Up to and including the line that contains "from mathutils import Vector, noise as mnoise", repeat each line of the data exactly, starting from the first.

▶ _Given information_:

:::::

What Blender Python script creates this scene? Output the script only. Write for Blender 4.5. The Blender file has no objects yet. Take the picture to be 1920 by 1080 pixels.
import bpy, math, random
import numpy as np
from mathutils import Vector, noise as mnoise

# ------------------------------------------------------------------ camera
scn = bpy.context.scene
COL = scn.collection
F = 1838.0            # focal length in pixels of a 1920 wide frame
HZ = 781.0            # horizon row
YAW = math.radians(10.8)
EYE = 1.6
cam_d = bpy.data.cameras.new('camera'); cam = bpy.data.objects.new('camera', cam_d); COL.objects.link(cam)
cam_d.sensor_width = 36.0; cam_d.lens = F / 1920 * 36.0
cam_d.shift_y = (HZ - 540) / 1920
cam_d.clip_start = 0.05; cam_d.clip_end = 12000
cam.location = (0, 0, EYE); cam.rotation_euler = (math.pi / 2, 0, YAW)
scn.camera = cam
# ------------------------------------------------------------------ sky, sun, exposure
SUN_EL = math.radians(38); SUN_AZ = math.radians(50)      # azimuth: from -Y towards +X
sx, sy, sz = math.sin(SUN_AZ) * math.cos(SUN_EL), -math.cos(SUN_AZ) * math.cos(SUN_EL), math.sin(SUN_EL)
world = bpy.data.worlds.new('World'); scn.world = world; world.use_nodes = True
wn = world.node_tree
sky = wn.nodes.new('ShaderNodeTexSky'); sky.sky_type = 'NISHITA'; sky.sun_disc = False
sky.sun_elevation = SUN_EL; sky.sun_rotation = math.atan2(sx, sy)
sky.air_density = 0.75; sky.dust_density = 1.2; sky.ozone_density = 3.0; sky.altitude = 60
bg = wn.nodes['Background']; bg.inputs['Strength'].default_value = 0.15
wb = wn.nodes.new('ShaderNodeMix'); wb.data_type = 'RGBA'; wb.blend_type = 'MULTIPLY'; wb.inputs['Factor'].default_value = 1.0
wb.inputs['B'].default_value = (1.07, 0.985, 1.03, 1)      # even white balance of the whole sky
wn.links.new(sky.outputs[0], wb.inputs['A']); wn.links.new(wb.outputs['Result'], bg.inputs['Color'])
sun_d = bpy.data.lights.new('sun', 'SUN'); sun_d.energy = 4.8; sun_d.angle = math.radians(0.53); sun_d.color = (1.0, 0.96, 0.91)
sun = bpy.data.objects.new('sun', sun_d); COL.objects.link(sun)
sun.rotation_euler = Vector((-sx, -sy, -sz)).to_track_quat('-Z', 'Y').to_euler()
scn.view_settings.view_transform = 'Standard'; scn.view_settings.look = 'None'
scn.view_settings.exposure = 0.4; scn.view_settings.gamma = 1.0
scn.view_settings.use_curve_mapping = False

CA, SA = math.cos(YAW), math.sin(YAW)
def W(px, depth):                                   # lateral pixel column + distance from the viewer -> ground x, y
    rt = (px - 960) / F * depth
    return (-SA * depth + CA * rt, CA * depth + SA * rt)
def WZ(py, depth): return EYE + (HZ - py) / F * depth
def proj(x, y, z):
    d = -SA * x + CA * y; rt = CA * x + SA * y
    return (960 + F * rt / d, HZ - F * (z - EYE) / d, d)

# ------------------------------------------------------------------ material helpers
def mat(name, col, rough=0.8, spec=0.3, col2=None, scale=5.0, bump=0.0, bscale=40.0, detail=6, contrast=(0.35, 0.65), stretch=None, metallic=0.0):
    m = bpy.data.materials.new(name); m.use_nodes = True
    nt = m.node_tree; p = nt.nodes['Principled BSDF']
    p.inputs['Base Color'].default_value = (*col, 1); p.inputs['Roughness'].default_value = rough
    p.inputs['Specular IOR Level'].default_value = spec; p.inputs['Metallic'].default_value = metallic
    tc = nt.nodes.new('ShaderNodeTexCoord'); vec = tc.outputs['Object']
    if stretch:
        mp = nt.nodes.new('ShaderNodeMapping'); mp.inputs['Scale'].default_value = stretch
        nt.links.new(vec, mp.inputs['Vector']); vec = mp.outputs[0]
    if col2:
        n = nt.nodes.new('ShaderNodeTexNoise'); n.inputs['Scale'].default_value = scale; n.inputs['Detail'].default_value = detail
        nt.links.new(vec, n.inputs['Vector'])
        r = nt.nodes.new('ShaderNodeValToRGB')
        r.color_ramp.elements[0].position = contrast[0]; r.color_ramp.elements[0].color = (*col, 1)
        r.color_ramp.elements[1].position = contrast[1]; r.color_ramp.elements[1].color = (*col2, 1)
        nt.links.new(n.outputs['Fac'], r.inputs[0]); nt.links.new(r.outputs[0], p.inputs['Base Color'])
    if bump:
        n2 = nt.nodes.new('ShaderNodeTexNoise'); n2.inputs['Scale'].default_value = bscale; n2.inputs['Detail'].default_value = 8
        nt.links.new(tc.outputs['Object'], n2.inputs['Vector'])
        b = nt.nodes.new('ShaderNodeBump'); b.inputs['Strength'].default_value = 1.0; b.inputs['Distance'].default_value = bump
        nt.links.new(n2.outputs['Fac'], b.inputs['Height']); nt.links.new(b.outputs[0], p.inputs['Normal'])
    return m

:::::

▶ _Task solution_:
What Blender Python script creates this scene? Output the script only. Write for Blender 4.5. The Blender file has no objects yet. Take the picture to be 1920 by 1080 pixels.
import bpy, math, random
import numpy as np
from mathutils import Vector, noise as mnoise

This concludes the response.